In order to ensure effective recovery of fines imposed on associations of undertakings for infringements that they have committed, it is necessary to lay down the conditions on which the Commission may require payment of the fine from the members of the association where the association is not solvent. In doing so, the Commission should have regard to the relative size of the undertakings belonging to the association and in particular to the situation of small and medium-sized enterprises. Payment of the fine by one or several members of an association is without prejudice to rules of national law that provide for recovery of the amount paid from other members of the association.

The last sentence to Recital 30 seemed to leave it to the rules of national law to govern any recovery of the fine from other members of the cartel. The German Supreme Court determined that under German law, Gigaset alone should pay the fine – it had gained the most from the cartel, for example the positive effect on its share price (actual profitability of the cartel being irrelevant). German law was not interested in who had committed the wrongs and their relative degrees of culpability. Therefore, under German law, Gigaset had no right to be reimbursed from the other members of the cartel.

However, in circumstances where the EU Commission had not apportioned any liability of the fine among the cartel members, did German law square with EU law? The German Supreme Court felt that the CJEU’s case law had not dealt with the issue of joint and several liability. Nevertheless, there seemed to be some indications in the reasoning to the recent judgment of the General Court in Joined Cases T-122/07 to T-124/07, Siemens AG Österreich.

In light of the reasoning used in Siemens AG Österreich, it should not be left to the companies themselves to divvy up the fine as they saw fit. Equally, the matter should also not be left to the national courts. Instead, this seemed to be a matter over which the EU Commission enjoyed exclusive competence. The General Court had also indicated that where a company paid the whole fine, it may, on the basis of the Commission’s decision, make a claim for recovery against each of the other joint and several debtors in respect of its share. And that if the Commission did not apportion the share, then the liability should be split equally among the cartel members.

However, the German Supreme Court noted that the General Court’s judgment in Siemens AG Österreich was now itself the matter of an appeal to the CJEU. Furthermore, German legal commentary on the General Court’s case law was divided not only on how the case law should be interpreted but also on whether the rules governing joint and several liability were a matter of EU law or of national law. There was further discussion on whether a company which had voluntarily paid the fine could, in advance of the appeal relating to the fine, go off to court and demand payment from other cartel members – could this not amount to an abuse of the law? Or could there hardly be talk of an abuse of law in circumstances where, in the event of the appeal being unsuccessful, interest would have accrued on the fine throughout the period of the appeal, and the cost to the company would have become that much greater.

A five judge chamber of the German Supreme Court, led by Judge Bornkamm, decided to make a reference to the CJEU.

Questions Referred
According to the Curia website, the German Supreme Court has asked:

1. In a decision by which it imposes a fine on several natural or legal persons as joint and several debtors for a breach of Article 101 TFEU, is the Commission also obliged to give a conclusive ruling on the question as to what shares of the fine should be apportioned to the individual joint and several debtors?

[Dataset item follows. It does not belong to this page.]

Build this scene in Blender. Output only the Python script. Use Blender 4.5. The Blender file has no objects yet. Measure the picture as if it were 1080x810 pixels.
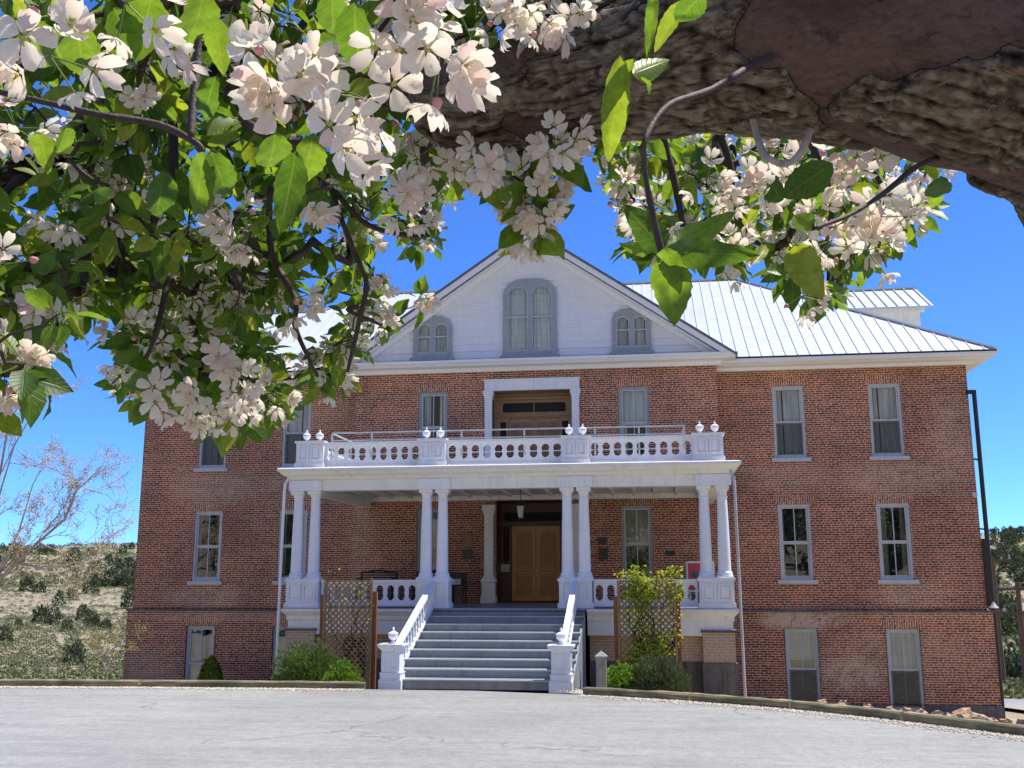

2. If Question 1 is answered in the affirmative:
(a) Is a Commission decision which contains no express instruction as to apportionment among joint and several debtors to be interpreted as meaning that the fine is to be paid in equal shares by all of the joint and several debtors?
(b) If Question 2(a) is answered in the negative:
Can the courts of the Member States close the gap in the decision that ensues if the Commission does not rule on the apportionment of the fine among joint and several debtors, without any need for a supplementary decision by the Commission?

3. If Question 1 is answered in the negative or Question 2(b) in the affirmative: Does European Union law contain provisions as to how a fine should be apportioned among joint and several debtors?

4. If Question 1 or Question 3 is answered in the affirmative:
Can a joint and several debtor which has paid the fine in full or in part seek settlement by the other joint and several debtors before a final decision has been taken on an action brought challenging the fixing of the fine?

Update – 27 September 2014
The case was removed from the register by Order ECLI:EU:C:2014:2125, dated 4 July 2014.